We may keep digits only as far to the right as the uncertain digit in the least accurate measurement. For
example, suppose you measured a block with the millimeter ruler (Fig. 2-1) as 5.71 cm and another block with
the centimeter ruler as 3.2 cm. What is the length of the two blocks together?
3.2cm
+5.71 cm
8.91 cm → 8.9cm
Since the 2 in the 3.2-cm measurement is uncertain, the 9 in the result is also uncertain. To report 8.91 cm
would indicate that we knew the 8.9 for sure and that the 1 was uncertain. Since this is more precise than our
measurements justify, we must round our reported result to 8.9 cm. That result says that we are unsure of the 9
and certain of the 8.
The rule for addition or subtraction can be stated as follows: Keep digits in the answer only as far to the
right as the measurement in which there are digits least far to the right.
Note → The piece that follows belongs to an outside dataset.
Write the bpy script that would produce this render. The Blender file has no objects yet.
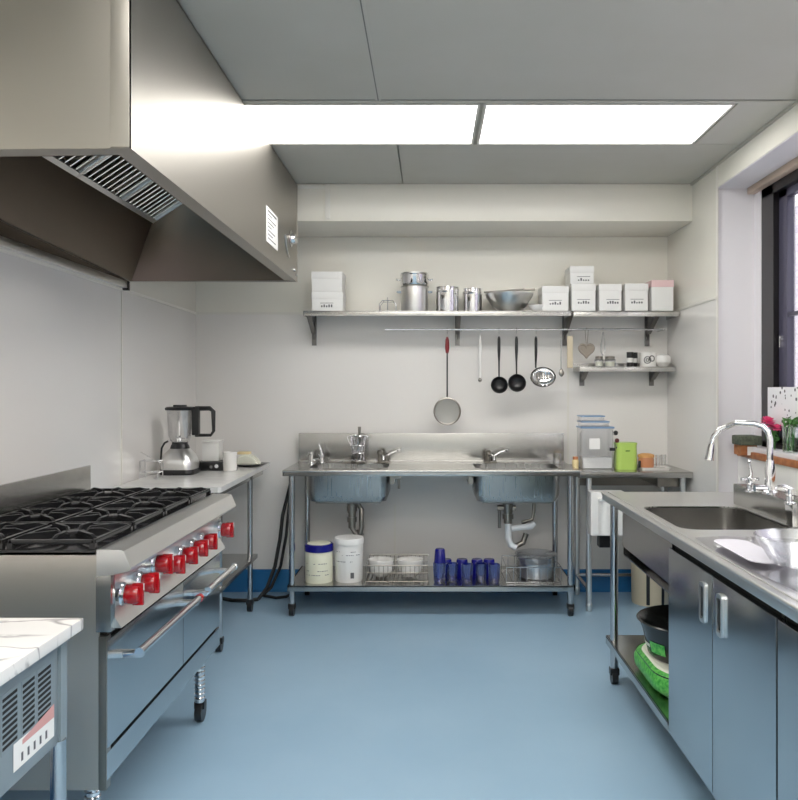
import bpy, bmesh, math, random
from mathutils import Vector, Matrix
random.seed(7)
C = bpy.context.scene.collection
PI = math.pi
F, VX, VY, CH = 790.0, 430.0, 390.0, 1.39       # focal length in px, vanishing point, camera height
def X(px, y): return (px-VX)*y/F
def Z(py, y): return CH-(py-VY)*y/F
def SR(r, g, b):
    f = lambda c: (c/255/12.92) if c/255 <= .04045 else ((c/255+.055)/1.055)**2.4
    return (f(r), f(g), f(b), 1)

# ---------------------------------------------------------------- materials
MATS = {}
def mat(name, col=(.8,.8,.8,1), rough=.5, metal=0, **kw):
    if name in MATS: return MATS[name]
    m = bpy.data.materials.new(name); m.use_nodes = True
    nt = m.node_tree; b = nt.nodes['Principled BSDF']
    b.inputs['Base Color'].default_value = col
    b.inputs['Roughness'].default_value = rough
    b.inputs['Metallic'].default_value = metal
    for k, v in kw.items(): b.inputs[k.replace('_', ' ')].default_value = v
    # every surface gets a trace of procedural roughness variation
    tc = nt.nodes.new('ShaderNodeTexCoord'); n = nt.nodes.new('ShaderNodeTexNoise')
    n.inputs['Scale'].default_value = 14
    mr = nt.nodes.new('ShaderNodeMapRange'); mr.inputs['To Min'].default_value = max(0, rough-.04); mr.inputs['To Max'].default_value = min(1, rough+.04)
    nt.links.new(tc.outputs['Object'], n.inputs['Vector']); nt.links.new(n.outputs['Fac'], mr.inputs['Value']); nt.links.new(mr.outputs[0], b.inputs['Roughness'])
    MATS[name] = m; return m

def steel(name, col, rough, stretch=(2, 60, 60), var=.03, colvar=.04, bump=.012):
    m = bpy.data.materials.new(name); m.use_nodes = True
    nt = m.node_tree; b = nt.nodes['Principled BSDF']
    b.inputs['Metallic'].default_value = 1
    tc = nt.nodes.new('ShaderNodeTexCoord'); mp = nt.nodes.new('ShaderNodeMapping'); mp.inputs['Scale'].default_value = stretch
    n = nt.nodes.new('ShaderNodeTexNoise'); n.inputs['Scale'].default_value = 3; n.inputs['Detail'].default_value = 4
    mr = nt.nodes.new('ShaderNodeMapRange'); mr.inputs['To Min'].default_value = rough-var; mr.inputs['To Max'].default_value = rough+var
    big = nt.nodes.new('ShaderNodeTexNoise'); big.inputs['Scale'].default_value = 2.2
    mx = nt.nodes.new('ShaderNodeMix'); mx.data_type = 'RGBA'
    mx.inputs['A'].default_value = tuple(c*(1-colvar) for c in col[:3])+(1,); mx.inputs['B'].default_value = tuple(min(1, c*(1+colvar)) for c in col[:3])+(1,)
    L = nt.links.new
    L(tc.outputs['Object'], mp.inputs['Vector']); L(mp.outputs[0], n.inputs['Vector']); L(n.outputs['Fac'], mr.inputs['Value']); L(mr.outputs[0], b.inputs['Roughness'])
    L(tc.outputs['Object'], big.inputs['Vector']); L(big.outputs['Fac'], mx.inputs['Factor']); L(mx.outputs['Result'], b.inputs['Base Color'])
    bp = nt.nodes.new('ShaderNodeBump'); bp.inputs['Strength'].default_value = bump; bp.inputs['Distance'].default_value = .001
    L(n.outputs['Fac'], bp.inputs['Height']); L(bp.outputs[0], b.inputs['Normal'])
    return m

def emis(name, col, s):
    m = bpy.data.materials.new(name); m.use_nodes = True; nt = m.node_tree
    b = nt.nodes['Principled BSDF']; b.inputs['Base Color'].default_value = (.9,.9,.9,1)
    b.inputs['Emission Color'].default_value = col; b.inputs['Emission Strength'].default_value = s
    return m

def clear(name, tint=(1,1,1,1), gloss=.12, rough=.03):
    """thin clear glass or plastic: mostly transparent with a mirror-like film"""
    m = bpy.data.materials.new(name); m.use_nodes = True; nt = m.node_tree
    nt.nodes.remove(nt.nodes['Principled BSDF'])
    out = nt.nodes['Material Output']
    t = nt.nodes.new('ShaderNodeBsdfTransparent'); t.inputs[0].default_value = tint
    g = nt.nodes.new('ShaderNodeBsdfGlossy'); g.inputs['Roughness'].default_value = rough
    lw = nt.nodes.new('ShaderNodeLayerWeight'); lw.inputs['Blend'].default_value = .35
    mr = nt.nodes.new('ShaderNodeMapRange'); mr.inputs['To Min'].default_value = gloss; mr.inputs['To Max'].default_value = .75
    mx = nt.nodes.new('ShaderNodeMixShader'); L = nt.links.new
    L(lw.outputs['Facing'], mr.inputs['Value']); L(mr.outputs[0], mx.inputs[0]); L(t.outputs[0], mx.inputs[1]); L(g.outputs[0], mx.inputs[2]); L(mx.outputs[0], out.inputs[0])
    return m

def marble(name):
    m = mat(name, SR(225,223,220), .18); nt = m.node_tree; b = nt.nodes['Principled BSDF']
    tc = nt.nodes.new('ShaderNodeTexCoord'); mp = nt.nodes.new('ShaderNodeMapping'); mp.inputs['Rotation'].default_value = (0,0,.9); mp.inputs['Scale'].default_value = (1,3.2,1)
    w = nt.nodes.new('ShaderNodeTexNoise'); w.inputs['Scale'].default_value = 2.6; w.inputs['Detail'].default_value = 5; w.inputs['Distortion'].default_value = 1.1
    r = nt.nodes.new('ShaderNodeValToRGB'); e = r.color_ramp.elements
    e[0].position = .455; e[0].color = SR(232,230,227); e[1].position = .545; e[1].color = SR(230,228,225)
    k = r.color_ramp.elements.new(.5); k.color = SR(160,158,158)
    L = nt.links.new; L(tc.outputs['Object'], mp.inputs[0]); L(mp.outputs[0], w.inputs['Vector']); L(w.outputs['Fac'], r.inputs[0]); L(r.outputs[0], b.inputs['Base Color'])
    return m

def noisecol(name, c1, c2, scale, rough, detail=3, bump=0):
    m = mat(name, c1, rough); nt = m.node_tree; b = nt.nodes['Principled BSDF']
    tc = nt.nodes.new('ShaderNodeTexCoord'); n = nt.nodes.new('ShaderNodeTexNoise'); n.inputs['Scale'].default_value = scale; n.inputs['Detail'].default_value = detail
    mx = nt.nodes.new('ShaderNodeMix'); mx.data_type = 'RGBA'; mx.inputs['A'].default_value = c1; mx.inputs['B'].default_value = c2
    r = nt.nodes.new('ShaderNodeMapRange'); r.inputs['From Min'].default_value = .35; r.inputs['From Max'].default_value = .65
    L = nt.links.new; L(tc.outputs['Object'], n.inputs['Vector']); L(n.outputs['Fac'], r.inputs['Value']); L(r.outputs[0], mx.inputs['Factor']); L(mx.outputs['Result'], b.inputs['Base Color'])
    if bump:
        bp = nt.nodes.new('ShaderNodeBump'); bp.inputs['Strength'].default_value = bump; bp.inputs['Distance'].default_value = .003
        L(n.outputs['Fac'], bp.inputs['Height']); L(bp.outputs[0], b.inputs['Normal'])
    return m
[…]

Digit farthest to the right in
least accurate measurement
3.2 cm 16.351 cm
+5.71 cm −0.21 cm
8.91 cm 8.9 cm 16.141 cm 16.14 cm
Last digit retainable
It is not the number of significant digits, but their positions which determine the number of digits in the answer in
addition or subtraction. For example, in the following problems the numbers of significant digits change despite
the final digit being retained in each case:
98.7cm 24.3cm
+42.1cm −21.5cm
140.8cm 2.8cm
Rounding
We have seen that we must sometimes reduce the number of digits in our calculated result to indicate the
precision of the measurements that were made. To reduce the number, we round digits other than integer digits,
using the following rules.
If the first digit which we are to drop is less than 5, we drop the digits without changing the last digit retained.
7.437 → 7.4
If the first digit to be dropped is equal to or greater than 5, the last digit retained is increased by 1:
7.46 → 7.5 7.96 → 8.0 (Increasing the last digit retained caused a carry.)
7.56 → 7.6 7.5501 → 7.6
A slightly more sophisticated method may be used if the first digit to be dropped is a 5 and there are no digits or
only zeros after the 5. Change the last digit remaining only if it is odd to the next higher even digit. The following
numbers are rounded to one decimal place:
7.550 → 7.6 7.55 → 7.6
7.450 → 7.4 7.45 → 7.4
Use this method only if your instructor or text does.